Andaba fabricándose una tormenta. La claridad iba y venía. Tan pronto se impregnaba la casa con luz de oro de septiembre como se extendía un velo rápido de gris ventoso sobre los muebles y las paredes. Yo, entonces, más que en la condición revuelta de la luz me he fijado en lo que hacía posible su llegada hasta las habitaciones: las ventanas, huecos por donde entra en la intimidad más o menos artificiosa de las casas la constancia del mundo. Sin ellas ¿quién soportaría su dulce hogar y el interior de su psiquismo? Incluso en las mazmorras más tétricas imaginamos un ventanuco.
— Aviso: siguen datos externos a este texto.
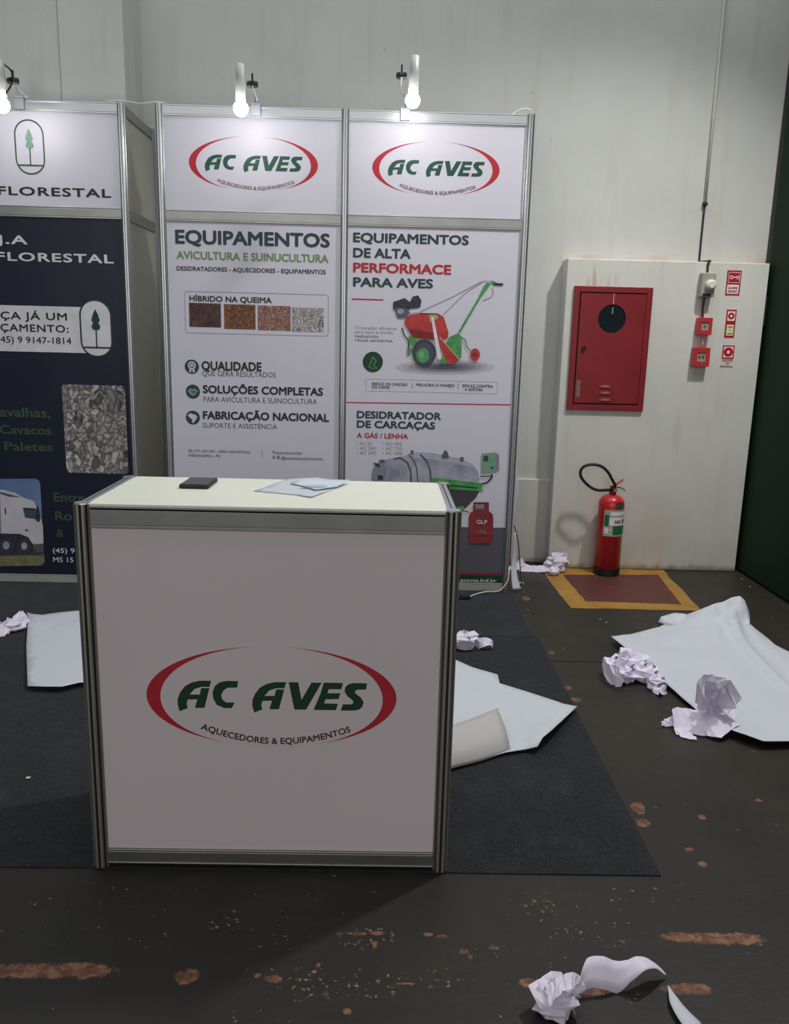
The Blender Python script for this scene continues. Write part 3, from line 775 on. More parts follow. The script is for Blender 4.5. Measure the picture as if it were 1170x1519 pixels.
ptext('J.A FLORESTAL'[4:], (-5, 386), (169, 391.5), 373, YI, M_white, fpn, bold=.026, spacing=1.12)
a = ony(-80, 520, YI); b_ = ony(136, 524, YI); t_ = ony(100, 455, YI).z
bm = B(); poly(bm, rrect(a.x, b_.x, b_.z, t_, .01, YI)); obj('white_banner', bm, M_white, fpn)
ptext('FAÇA JÁ UM', (1, 474), (99.5, 474.5), 463, Y2, M_black, fpn, bold=.018, vis='ÇA JÁ UM', spacing=1.1)
ptext('ORÇAMENTO:', (1, 492), (102, 492.5), 481, Y2, M_black, fpn, bold=.018, vis='ÇAMENTO:', spacing=1.1)
ptext('(45) 9 9147-1814', (1, 509), (106, 509.5), 499.5, Y2, M_black, fpn, bold=.008, vis='45) 9 9147-1814')
tree_emblem(fpn, 142.5, 444, 530, 24, M_dgreen, M_dgreen, back=M_white)
ptext('Maravalhas,', (0, 619), (75, 619), 604.5, YI, M_sgreen, fpn, bold=.026, vis='avalhas,')
ptext('Cavacos', (0, 644.5), (76.5, 644.5), 631, YI, M_sgreen, fpn, bold=.026)
ptext('& Paletes', (7, 669), (78.5, 669), 656, YI, M_sgreen, fpn, bold=.026, vis='Paletes')
A1, C1 = ony(88, 570, YI), ony(187, 703, YI)
bm = B(); poly(bm, rrect(A1.x+.012, ony(188, 640, YI).x, C1.z, A1.z, .02, YI))
obj('printed_picture', bm, photo_mat('print_wood_shavings', [(70, 64, 66), (210, 204, 202), (150, 142, 140), (236, 232, 230), (116, 104, 102)], 30, (1, 1, .8)), fpn)
ptext('Entre', (80, 744), (126, 745), 730.5, YI, M_sgreen, fpn, bold=.026)
ptext('Ro', (82, 772), (107, 772.5), 758, YI, M_sgreen, fpn, bold=.026)
ptext('&', (84, 797), (95, 797), 784.5, YI, M_sgreen, fpn, bold=.026)
ptext('(45) 9', (78.5, 820), (111, 820.5), 813, YI, M_white, fpn, bold=.008)
ptext('MS 15', (79, 833.5), (109, 834), 826.5, YI, M_white, fpn, bold=.008)
A_ = Art()
mSky = mat('art_sky', (92, 122, 176), rough=.5, two=(120, 146, 186), scale=4)
A_.p([(-95, 711), (52, 710), (57, 712), (59.5, 717), (66, 834), (63, 838), (58, 839), (-95, 841)], mSky)
A_.p([(-95, 800), (64, 800), (66, 834), (63, 838), (58, 839), (-95, 841)], mat('art_verge', (120, 116, 84), rough=.5, scale=30, two=(140, 136, 104)))
A_.p([(-95, 815), (40, 815), (64, 812), (65, 824), (-95, 826)], mat('art_road', (74, 74, 74), rough=.5))
mCab = mat('art_cab_white', (216, 212, 220), rough=.5)
A_.p([(-95, 735), (0, 735), (0, 800), (-95, 800)], mSi); A_.p([(-95, 796), (3, 796), (3, 822), (-95, 824)], mK)
A_.p([(0, 727), (3, 726), (22, 731), (36, 739), (50, 743), (53, 750), (60, 767), (63.5, 780), (64.5, 805), (61, 808), (2, 800)], mCab)
A_.p([(0, 730), (2, 730), (33, 738), (14, 737), (1, 733)], mSd)
A_.p([(34, 754), (52, 754), (59, 765), (59, 771), (37, 768)], mat('art_glass', (62, 84, 90), rough=.5)); A_.p([(34, 753), (52, 754), (54, 757), (35, 757)], mK)
A_.p([(54, 750), (57, 752), (60, 769), (58, 775), (53, 772)], mK); A_.l([(7.5, 754), (8.5, 763)], 2, mK); A_.l([(37, 786), (42, 787)], 2, mK)
A_.p([(-5, 791), (30, 792), (42, 797), (49, 808), (50, 821), (-5, 822)], mK)
A_.e(9, 810, 11, 12, mTy); A_.e(35, 811, 10.5, 12, mTy); A_.e(9, 809, 5, 6, mSi); A_.e(36, 810, 4.5, 5.5, mSi)
A_.p([(51, 808), (65, 806), (65, 818), (54, 820)], mSd)
A_.done('printed_truck', fpn)

# side return of the navy stand
ret_y1 = 3.26
rme = post_mesh(.021, HS); rme.materials.append(M_alu); rme.materials.append(M_alu_d)
add_post(rme, xl+.0, 2.96, .004, fls) if False else None
M_ret = mat('return_panel', (180, 178, 164), rough=.5, var=.02)
bm = B(); box(bm, xl-.003, xl+.003, YS+.02, 3.24, .05, HS-.03); obj('return_panel', bm, M_ret, fls)
add_post(rme, xl, 3.262, .004, fls)
for za, zb in ((HS-.055, HS), (2.088, 2.146), (.004, .05)): rail_y(fls, xl, YS+.022, 3.24, za, zb, M_alu_d)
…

Por eso el zulo del terrorista o el sótano del psicópata nos resultan de una crueldad tan negra.
He comprendido que mantenemos con las ventanas dos tipos de relaciones: una guiada por la voluntad y otra que sucede aun a falta de esa mediación. Porque quiero, me acerco a las de mi casa para ver desde cierta altura lo que pasa en la calle y a quien por la calle pasa; para ver cómo se presenta el día, cómo termina según las trescientas sesenta y cinco formas diferentes que tiene de hacerlo durante el año; para ver cuál es el matiz gaseoso de las nubes, las rayas de la lluvia, el color de los montes, la noche próxima, la noche profunda…
A la unión de voluntad y ventanas debemos agradecerle la recarga de mundo que nos proporciona, energía en cuya ausencia pueden crecer de forma enfermiza las plantas de interior que son los pensamientos. Despeja mucho echar un vistazo a lo de afuera y borrar con la contemplación de unos tejados rojizos o de una palmera vertical los defectos en la caligrafía de la mano que escribe dentro de nuestra cabeza.
Por lo demás, mientras la voluntad descansa también se ejerce la acción de las ventanas. Un trozo de plaza y la arista incompleta de un edificio ya están conmigo cuando me levanto. Tumbado en el sofá, hay perspectivas, hay ángulos por donde acceden geranios ajenos, porciones de vallas publicitarias, segmentos de cables eléctricos o grandes pedazos de cielo sobre ropa tendida. Si pelo unas patatas, me acompaña a mi izquierda la cúpula de una iglesia. Son visiones que no exigen detenimiento. Nada nos incita a mirar por la ventana en estos casos, pero sin mirar vemos. La conexión con lo exterior no se pierde. En su silencio, en su plasticidad, estos fragmentos de mundo se comportan como alimento inconsciente para el necesario metabolismo generado en el vínculo entre el yo y lo real.
Qué importantes son las ventanas. Me asombran muy sinceramente. Mi tía hubiera estado de acuerdo conmigo.